What has brought you to this place? You look so empty, so hurt, so very forlorn.

What happened that put you in such a place of humiliating despair? Perhaps you suffer from mental issues that hold you captive to a lifestyle that is far less than it should be.

A real physical reaction leaps through my chest. There is a combination of emotions running through me, sadness, anger, sympathy, frustration.

Why you? Why not me in your place? I’m dressed in nice clothes, driving a nice car, I just left a warm comfortable home. Soon, I‘ll be joining my friends, who will be wearing nice clothes and beautiful smiles. We’ll meet for breakfast, in a nice restaurant, where I can easily pay my bill. Has there been a time in your life when you were able to do the same? Or, has your life always been a struggle and one of mental and physical pain?
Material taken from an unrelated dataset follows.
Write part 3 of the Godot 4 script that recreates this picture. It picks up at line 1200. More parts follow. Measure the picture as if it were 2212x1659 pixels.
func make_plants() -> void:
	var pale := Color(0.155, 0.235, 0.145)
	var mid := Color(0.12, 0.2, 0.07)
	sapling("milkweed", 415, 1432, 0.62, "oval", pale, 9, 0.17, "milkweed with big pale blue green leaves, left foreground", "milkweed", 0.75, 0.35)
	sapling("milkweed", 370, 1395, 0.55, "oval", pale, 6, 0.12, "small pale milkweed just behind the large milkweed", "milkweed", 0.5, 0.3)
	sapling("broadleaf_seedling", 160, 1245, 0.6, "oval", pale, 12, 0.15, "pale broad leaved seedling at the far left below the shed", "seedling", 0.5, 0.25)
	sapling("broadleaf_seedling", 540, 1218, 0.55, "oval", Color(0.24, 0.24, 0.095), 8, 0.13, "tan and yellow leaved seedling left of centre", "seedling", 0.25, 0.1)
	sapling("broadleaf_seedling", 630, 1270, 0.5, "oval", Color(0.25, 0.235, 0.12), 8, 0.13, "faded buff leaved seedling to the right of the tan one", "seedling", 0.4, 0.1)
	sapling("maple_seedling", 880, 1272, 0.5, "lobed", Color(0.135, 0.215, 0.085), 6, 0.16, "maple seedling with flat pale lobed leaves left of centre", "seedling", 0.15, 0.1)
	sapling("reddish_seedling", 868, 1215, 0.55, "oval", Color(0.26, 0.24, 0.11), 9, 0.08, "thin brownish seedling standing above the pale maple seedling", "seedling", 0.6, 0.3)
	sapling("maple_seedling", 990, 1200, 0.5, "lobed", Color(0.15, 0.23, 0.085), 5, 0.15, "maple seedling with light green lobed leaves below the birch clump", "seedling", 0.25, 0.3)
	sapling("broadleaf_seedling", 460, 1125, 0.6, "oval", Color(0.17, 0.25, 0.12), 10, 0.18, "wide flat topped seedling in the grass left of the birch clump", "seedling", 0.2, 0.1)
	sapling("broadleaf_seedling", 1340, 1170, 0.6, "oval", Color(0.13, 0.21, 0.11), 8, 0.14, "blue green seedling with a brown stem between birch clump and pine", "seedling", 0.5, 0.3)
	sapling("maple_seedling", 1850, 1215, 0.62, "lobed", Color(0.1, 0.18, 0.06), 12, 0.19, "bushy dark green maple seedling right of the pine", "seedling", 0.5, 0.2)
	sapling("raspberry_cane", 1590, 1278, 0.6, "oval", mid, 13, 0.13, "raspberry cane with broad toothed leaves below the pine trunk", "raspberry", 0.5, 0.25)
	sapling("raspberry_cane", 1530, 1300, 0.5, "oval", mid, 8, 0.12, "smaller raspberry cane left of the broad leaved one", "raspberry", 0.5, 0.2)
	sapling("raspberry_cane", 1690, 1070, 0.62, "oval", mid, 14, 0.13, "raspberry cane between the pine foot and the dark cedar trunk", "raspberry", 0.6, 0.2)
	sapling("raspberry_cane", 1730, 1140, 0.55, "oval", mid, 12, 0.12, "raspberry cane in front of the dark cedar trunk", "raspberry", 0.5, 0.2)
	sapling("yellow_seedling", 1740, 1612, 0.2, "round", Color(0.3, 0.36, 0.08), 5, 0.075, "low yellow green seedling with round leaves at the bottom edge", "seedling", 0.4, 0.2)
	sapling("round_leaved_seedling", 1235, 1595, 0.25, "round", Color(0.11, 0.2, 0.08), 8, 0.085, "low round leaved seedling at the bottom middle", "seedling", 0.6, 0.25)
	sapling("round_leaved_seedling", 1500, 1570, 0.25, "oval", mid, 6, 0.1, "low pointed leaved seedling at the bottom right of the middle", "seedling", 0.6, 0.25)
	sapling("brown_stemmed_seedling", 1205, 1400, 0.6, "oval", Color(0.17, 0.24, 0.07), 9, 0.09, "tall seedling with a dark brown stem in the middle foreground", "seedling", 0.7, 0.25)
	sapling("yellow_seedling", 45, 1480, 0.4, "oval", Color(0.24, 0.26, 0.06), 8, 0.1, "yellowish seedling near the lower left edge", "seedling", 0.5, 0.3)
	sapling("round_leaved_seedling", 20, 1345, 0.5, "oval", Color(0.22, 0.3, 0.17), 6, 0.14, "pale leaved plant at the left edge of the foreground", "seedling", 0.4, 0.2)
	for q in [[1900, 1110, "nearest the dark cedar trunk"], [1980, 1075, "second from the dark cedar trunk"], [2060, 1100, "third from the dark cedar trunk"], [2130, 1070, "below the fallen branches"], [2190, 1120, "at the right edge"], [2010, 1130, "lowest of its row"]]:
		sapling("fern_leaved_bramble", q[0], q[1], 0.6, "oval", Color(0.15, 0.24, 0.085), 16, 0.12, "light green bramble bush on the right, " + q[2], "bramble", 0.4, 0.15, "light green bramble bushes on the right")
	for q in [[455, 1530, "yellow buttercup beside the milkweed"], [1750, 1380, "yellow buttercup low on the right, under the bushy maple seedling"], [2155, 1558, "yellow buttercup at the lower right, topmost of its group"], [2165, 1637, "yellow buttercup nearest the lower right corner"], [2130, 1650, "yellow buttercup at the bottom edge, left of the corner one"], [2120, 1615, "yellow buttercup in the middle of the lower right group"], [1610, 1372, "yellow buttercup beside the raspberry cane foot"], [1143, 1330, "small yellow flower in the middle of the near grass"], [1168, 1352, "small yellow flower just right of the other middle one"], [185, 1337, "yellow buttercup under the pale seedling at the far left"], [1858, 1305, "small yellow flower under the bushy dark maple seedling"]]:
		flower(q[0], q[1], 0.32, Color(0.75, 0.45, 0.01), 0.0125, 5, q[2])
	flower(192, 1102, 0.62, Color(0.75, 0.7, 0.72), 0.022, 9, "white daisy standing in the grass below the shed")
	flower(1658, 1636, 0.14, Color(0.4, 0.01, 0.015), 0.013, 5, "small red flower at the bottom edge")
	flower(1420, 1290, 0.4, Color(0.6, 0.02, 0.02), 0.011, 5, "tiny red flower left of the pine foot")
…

You are not the only woman hoping for help by hanging out at the stop signs and traffic lights. Every Sunday morning, on the way to church, we see the same elderly woman sitting on a small stool, on the same corner. She has, with her, a broken down, badly repaired grocery cart. The cart appears to contain her earthly belongings and treasures. One treasure is a dirty, worn stuffed clown doll. That makes me think of my “treasures,” some of the things I hold dear. Why have I been so blessed? By the way, the third time I saw this “elderly” woman, I paid more attention to her. Her skin is lined and deeply tanned from the many hours of sitting at her post. Her sunken face tells me she has no teeth. I looked into her eyes and realized she was probably about ten years younger than I am. Life has been cruel to her.

I have wondered what she would say if we invited to her to go to church with us. I should grow bolder and ask instead of just wondering! Why do the women, who are panhandling, look like they are so much more in dire need than the men? Let’s be honest. Women are far too frequently victims of abuse and falling between the cracks. They are weaker and more vulnerable. It truly hurts my heart. I pray for them but I know that is not enough. After all, are we not the branches? We reach out.

I’ve grown accustomed to the regulars, the panhandlers who choose to put themselves out there with their cardboard signs. So many! Most are professionals. I know this. I have seen them park their nice car in a lot not very far away from where they stand with their signs. I’ve seen them dropped off from vans in the same manner a city bus drops riders who are heading to their places of employment. I’ve read the stories where the beggars openly, yet anonymously, shared their stories of their large income, nice cars and homes, received by panhandling, suckering in the tender-hearted. That makes me angry. Angry, mostly because they harden our hearts to those who may truly need a generous handout, a smile, some food, some kindness.

Have I grown callous? There is a multitude of cardboard sign carriers, some in real need, some absolutely not. How do I know who truly needs help, who is really down and out? Lord, what do I do? If I give the person, pleading for a handout, some cash, am I helping or hurting? Am I adding fuel to the flame? Will she/he buy food, shelter, life’s necessities, clothing? Or, will the money buy another fix, another bottle, another pill, another spin on a casino slot machine? Do I give and not worry about what will be done with the money, letting that be between them and God?